Holber Molina ama su trabajo: fabricar a mano balones de cuero. Pero se está quedando solo en este oficio, porque son muy pocos los que se animan a exponer sus manos con la dureza del trabajo.
Lo más severo es coser el cuero. Las piezas se pueden conseguir ya troqueladas, listas para que pasen aguja y piola, aunque eso apenas es un paliativo. Se requiere de fuerza para hilvanar y ajustar, y paciencia para que el producto final salga con el peso (ni más de medio kilo), la circunferencia (62 centímetros) y la flexibilidad adecuadas para un partido.
Un balón de diseño tradicional, el típico de 12 pentágonos y 20 hexágonos, requiere de nueve puntadas por cada uno de los 60 lados de la esfera. Hay que ser un quijote para hacerlo con gusto.
En estos tiempos es más fácil ayudarse con las máquinas, como hace la veintena de artesanos de balones que está activa en Tungurahua y Chimborazo. Pero la tecnología es para elaborar los balones sintéticos de termosellado.
Pero Molina no se rinde. No piensa dejar su oficio hasta que la sombra de la muerte pase por su taller, ubicado a dos cuadras de la Plaza 24 de Mayo, en la localidad de Píllaro. Tampoco se engaña: no sabe vivir de otra cosa.
Molina tiene 67 años (los cumplió el 3 de febrero). Aprendió la manufactura de su padre, César Augusto Molina, que intentó competir con el famoso Ángel Soria, de la vecina Ambato, cuyo balón alcanzó rango profesional.
César Augusto Molina no tuvo el mismo éxito. Su bola no era defectuosa; al contrario, todavía llegan clientes preguntando por un baloncito Molina, pero como los de antes, de cuero natural.
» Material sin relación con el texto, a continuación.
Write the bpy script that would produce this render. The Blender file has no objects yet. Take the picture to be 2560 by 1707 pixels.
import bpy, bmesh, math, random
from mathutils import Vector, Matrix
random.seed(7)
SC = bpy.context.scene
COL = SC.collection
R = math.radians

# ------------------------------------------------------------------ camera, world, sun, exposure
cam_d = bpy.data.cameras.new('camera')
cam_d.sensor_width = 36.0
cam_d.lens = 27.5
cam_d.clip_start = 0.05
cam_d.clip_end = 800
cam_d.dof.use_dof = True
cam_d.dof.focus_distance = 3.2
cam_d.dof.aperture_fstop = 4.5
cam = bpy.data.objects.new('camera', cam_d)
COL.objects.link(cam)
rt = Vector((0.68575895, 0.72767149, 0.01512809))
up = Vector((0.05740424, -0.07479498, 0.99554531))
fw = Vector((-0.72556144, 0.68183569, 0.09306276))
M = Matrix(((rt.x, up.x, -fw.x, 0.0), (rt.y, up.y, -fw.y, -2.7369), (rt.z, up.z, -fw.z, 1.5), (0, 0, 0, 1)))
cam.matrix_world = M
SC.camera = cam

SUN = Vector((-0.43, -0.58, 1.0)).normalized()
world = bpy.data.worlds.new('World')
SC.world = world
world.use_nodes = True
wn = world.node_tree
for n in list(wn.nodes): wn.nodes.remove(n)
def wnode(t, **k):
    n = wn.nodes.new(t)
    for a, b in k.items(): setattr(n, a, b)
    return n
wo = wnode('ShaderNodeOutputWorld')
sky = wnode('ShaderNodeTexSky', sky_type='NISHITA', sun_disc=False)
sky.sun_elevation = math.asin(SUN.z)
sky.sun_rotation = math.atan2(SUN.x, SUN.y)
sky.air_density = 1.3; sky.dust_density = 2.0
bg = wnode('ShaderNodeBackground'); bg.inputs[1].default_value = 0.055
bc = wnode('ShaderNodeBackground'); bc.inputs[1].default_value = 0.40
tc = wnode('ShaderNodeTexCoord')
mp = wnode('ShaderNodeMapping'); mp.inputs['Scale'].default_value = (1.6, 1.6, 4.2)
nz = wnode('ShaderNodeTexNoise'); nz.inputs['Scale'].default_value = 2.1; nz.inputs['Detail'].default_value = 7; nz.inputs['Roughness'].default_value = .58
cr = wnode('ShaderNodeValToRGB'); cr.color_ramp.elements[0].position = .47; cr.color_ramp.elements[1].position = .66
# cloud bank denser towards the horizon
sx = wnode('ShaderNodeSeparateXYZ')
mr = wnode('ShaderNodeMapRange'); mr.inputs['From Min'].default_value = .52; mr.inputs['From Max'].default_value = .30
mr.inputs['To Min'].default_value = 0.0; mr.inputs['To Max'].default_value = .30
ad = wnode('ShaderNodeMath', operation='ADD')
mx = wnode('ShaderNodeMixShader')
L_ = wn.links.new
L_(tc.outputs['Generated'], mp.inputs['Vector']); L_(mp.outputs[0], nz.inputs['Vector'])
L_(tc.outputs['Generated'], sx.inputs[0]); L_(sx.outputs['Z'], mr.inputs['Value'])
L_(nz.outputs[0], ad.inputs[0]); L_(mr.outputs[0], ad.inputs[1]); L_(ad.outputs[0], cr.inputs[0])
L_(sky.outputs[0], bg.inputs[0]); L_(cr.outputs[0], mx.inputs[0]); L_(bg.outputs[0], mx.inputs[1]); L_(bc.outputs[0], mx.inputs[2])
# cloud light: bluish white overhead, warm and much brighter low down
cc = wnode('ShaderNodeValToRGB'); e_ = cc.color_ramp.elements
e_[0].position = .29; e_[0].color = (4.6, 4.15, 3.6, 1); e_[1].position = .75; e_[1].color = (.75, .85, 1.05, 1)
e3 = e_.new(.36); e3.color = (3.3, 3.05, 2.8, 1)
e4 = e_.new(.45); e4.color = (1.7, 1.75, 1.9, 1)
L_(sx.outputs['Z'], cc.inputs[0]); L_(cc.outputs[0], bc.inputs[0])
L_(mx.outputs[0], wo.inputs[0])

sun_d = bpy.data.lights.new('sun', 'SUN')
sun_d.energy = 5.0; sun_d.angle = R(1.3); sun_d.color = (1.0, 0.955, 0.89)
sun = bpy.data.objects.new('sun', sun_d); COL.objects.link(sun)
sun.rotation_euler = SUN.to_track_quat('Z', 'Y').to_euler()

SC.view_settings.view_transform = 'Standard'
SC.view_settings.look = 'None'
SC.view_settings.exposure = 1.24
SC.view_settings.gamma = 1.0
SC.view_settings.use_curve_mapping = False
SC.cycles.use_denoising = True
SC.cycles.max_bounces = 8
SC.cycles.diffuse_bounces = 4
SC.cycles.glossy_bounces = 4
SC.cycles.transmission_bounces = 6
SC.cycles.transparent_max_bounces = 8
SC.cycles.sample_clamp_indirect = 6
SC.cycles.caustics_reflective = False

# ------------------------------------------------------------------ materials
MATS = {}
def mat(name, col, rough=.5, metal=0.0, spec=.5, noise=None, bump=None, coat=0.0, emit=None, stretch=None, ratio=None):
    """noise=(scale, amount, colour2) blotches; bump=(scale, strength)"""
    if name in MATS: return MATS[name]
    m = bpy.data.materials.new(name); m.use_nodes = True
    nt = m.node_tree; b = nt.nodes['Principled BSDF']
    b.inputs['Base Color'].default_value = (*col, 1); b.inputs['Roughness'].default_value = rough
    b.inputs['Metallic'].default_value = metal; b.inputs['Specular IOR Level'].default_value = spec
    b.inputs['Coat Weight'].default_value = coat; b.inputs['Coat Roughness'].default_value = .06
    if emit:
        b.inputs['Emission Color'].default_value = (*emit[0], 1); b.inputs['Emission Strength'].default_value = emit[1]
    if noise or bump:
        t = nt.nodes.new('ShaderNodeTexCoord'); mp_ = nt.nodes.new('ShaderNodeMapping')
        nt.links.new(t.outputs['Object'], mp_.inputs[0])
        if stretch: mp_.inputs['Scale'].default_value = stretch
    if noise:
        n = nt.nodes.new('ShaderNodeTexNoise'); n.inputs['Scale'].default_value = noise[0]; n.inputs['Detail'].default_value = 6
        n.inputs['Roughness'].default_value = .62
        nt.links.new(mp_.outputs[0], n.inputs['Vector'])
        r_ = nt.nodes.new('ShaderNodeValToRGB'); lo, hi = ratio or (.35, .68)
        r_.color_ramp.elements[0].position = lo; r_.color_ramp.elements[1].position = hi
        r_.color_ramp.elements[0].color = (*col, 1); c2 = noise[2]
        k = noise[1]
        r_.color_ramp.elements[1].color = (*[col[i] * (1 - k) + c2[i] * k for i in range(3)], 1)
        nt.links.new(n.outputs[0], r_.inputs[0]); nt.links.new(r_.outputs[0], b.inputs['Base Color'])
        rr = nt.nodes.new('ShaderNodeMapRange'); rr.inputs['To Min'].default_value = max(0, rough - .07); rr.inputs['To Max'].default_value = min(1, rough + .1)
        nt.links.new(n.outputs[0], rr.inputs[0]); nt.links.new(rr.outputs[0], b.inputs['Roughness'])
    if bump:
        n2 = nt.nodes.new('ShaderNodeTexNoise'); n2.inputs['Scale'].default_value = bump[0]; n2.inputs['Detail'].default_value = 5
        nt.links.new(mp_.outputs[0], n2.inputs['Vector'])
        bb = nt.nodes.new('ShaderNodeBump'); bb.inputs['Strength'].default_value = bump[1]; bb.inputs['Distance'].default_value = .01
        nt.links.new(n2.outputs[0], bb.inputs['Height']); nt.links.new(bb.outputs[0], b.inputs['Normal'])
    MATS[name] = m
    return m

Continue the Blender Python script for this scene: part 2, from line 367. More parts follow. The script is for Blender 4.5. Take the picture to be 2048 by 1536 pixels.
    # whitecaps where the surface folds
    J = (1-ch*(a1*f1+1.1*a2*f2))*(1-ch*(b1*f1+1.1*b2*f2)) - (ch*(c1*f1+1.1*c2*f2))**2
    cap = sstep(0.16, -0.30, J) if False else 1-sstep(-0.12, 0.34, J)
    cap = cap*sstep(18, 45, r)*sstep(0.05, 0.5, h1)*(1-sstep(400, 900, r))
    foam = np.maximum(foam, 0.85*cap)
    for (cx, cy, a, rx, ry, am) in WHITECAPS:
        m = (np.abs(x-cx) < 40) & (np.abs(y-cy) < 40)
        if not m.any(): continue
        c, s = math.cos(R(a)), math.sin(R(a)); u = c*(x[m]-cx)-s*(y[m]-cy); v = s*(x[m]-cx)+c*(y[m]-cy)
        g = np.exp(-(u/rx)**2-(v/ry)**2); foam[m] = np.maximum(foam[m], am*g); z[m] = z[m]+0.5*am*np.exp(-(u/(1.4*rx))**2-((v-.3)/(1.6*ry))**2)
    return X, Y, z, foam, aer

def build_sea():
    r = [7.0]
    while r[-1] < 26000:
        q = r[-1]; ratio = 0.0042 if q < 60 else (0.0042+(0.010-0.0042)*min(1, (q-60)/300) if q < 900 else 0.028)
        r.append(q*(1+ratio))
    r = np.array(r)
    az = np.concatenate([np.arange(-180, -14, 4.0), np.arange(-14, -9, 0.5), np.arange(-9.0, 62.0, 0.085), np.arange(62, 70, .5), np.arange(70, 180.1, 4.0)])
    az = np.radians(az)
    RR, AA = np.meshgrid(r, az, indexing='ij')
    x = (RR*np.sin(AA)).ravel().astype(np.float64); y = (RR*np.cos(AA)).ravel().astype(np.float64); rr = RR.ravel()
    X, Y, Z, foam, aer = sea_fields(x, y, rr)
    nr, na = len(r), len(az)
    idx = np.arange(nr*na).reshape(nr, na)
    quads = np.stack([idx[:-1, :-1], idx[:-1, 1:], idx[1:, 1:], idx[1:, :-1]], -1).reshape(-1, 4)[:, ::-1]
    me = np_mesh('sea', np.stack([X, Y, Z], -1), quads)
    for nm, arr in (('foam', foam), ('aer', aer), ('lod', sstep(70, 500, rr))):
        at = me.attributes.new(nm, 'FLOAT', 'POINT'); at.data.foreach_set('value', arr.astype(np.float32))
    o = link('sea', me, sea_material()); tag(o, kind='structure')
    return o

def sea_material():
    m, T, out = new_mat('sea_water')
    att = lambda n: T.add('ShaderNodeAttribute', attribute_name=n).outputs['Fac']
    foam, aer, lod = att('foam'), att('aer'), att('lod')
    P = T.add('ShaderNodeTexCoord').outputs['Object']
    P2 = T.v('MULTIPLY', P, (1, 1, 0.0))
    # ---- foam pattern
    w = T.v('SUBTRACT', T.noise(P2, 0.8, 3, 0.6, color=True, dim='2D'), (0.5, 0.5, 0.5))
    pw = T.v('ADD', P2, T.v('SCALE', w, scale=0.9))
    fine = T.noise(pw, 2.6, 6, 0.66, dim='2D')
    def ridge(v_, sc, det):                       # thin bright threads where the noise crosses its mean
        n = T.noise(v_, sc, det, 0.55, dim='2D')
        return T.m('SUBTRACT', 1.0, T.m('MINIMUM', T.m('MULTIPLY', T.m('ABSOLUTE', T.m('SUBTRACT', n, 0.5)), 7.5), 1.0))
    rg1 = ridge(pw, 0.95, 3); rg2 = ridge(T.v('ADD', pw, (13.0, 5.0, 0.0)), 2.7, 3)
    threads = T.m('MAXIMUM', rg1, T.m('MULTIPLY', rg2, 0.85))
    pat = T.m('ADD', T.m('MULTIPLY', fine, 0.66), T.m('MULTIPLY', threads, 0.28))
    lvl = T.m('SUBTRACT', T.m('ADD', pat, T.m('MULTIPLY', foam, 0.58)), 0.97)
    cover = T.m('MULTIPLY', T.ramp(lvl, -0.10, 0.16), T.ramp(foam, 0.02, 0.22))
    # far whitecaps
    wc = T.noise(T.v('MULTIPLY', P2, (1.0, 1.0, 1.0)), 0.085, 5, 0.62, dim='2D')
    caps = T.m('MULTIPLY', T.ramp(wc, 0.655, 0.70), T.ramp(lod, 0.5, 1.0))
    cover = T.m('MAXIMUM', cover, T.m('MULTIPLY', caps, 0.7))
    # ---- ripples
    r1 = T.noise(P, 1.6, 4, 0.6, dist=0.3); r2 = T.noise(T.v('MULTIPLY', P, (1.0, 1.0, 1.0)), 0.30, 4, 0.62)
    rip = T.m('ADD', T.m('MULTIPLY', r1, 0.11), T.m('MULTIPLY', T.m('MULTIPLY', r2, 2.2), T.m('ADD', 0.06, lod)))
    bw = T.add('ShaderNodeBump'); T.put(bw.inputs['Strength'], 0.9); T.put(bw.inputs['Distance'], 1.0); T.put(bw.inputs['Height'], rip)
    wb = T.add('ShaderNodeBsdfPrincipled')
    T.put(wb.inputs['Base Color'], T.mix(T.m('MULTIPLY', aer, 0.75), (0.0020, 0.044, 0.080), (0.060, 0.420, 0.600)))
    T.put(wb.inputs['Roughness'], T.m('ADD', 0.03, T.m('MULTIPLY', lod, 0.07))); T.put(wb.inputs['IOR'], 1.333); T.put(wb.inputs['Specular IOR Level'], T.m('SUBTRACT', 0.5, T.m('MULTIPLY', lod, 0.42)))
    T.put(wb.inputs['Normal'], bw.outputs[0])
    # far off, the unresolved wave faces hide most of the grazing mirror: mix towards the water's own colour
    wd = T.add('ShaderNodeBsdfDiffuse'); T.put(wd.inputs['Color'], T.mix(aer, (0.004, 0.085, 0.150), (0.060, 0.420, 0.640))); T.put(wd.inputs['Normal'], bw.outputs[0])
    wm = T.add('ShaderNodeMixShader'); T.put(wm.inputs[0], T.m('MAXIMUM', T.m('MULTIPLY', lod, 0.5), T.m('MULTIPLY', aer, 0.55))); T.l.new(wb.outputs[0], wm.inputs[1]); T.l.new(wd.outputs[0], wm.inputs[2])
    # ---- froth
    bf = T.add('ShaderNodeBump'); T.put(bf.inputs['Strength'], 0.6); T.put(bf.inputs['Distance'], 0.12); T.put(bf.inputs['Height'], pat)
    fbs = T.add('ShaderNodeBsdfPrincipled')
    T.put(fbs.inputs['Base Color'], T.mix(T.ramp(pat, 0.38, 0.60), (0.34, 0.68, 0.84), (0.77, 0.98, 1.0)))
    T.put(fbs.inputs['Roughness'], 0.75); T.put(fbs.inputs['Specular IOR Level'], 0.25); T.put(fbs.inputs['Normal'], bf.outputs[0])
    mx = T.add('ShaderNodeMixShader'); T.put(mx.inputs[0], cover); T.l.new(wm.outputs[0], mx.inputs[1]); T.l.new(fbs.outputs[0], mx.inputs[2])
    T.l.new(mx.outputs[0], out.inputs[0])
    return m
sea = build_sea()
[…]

El problema fue que don César Augusto, que falleció hace 25 años, careció de visión empresarial. Mientras Soria invirtió, viajó al extranjero y montó un taller con innovaciones para la época, Molina se quedó estancado, con 11 hijos a los que no pudo garantizar una educación formal.
Holber Molina, que no terminó la secundaria, se prometió evitar el mismo error. Obligó a sus tres hijos a estudiar. Ahora son profesionales graduados, aunque la consecuencia es que ninguno de ellos se dedica por entero a la fabricación de balones.
A estas alturas, Molina ya no puede decir cuántos balones puede hacer al mes. Todo depende de la rapidez con la que consiga el material, -el cuero es cada vez más escaso. Una pelota número 5 de calidad le cuesta ocho días de trabajo. Cobra USD 25 por balón, sin opción a regateo.
Molina confiesa que, por el cambio de materiales en el mercado, también tuvo que inventarse su propio balón. Fabrica una pelota con cuero, pero forra los hexágonos con lona para luego aplicar a toda la esfera un sintético impermeable. Con esto, evita que el cuero absorba el agua.
Sus clientes son pocos, pero muy fieles. Vende a hinchas que de verdad aprecian este tipo de implementos, aunque hace años que ya no puede colocar una docena a un solo comprador.
También hace modelos más pequeños e incluso replica diseños más antiguos, como el balón de gajos rectangulares del Mundial de 1930. Hace dos semanas entregó uno de esos, que incluso tenía pasador. Fue difícil acabarlo pero ganó USD 30.
Molina no tiene asistentes. Su labor es solitaria ante el compresor, la troqueladora manual y las prensas. Sus hijos tampoco colaboran porque están enfocados en su carreras, aunque de todos modos hay un vínculo con el oficio.
El varón, Patricio, es licenciado en Cultura Física, está casado y cose balones por su cuenta, pero en sus ratos libres. Alexandra es asesora contable y está casada. Ella administra una tienda deportiva en la que exhibe las creaciones de su padre. Mientras acudan clientes a pedirlos, seguirá aceptando los balones que haga Molina, quien vive con su otra hija, Narcisa, que es abogada.
La soledad se hizo más dura hace seis años, cuando enviudó. Su esposa Zoila Mercedes Gutiérrez, costurera de profesión, era su ayudante en el taller, pero también se ocupaba de los negocios. Ambos viajaban por todo el país entregando pedidos y buscando nuevos clientes. Sin Zoila Mercedes, se perdió el vigor empresarial; ahora coser el balón siempre es un poco triste.
Pero Holber Molina no se queja. Cuando se le pasa la nostalgia por su pareja, agarra la piola y se pone a coser un balón de fútbol.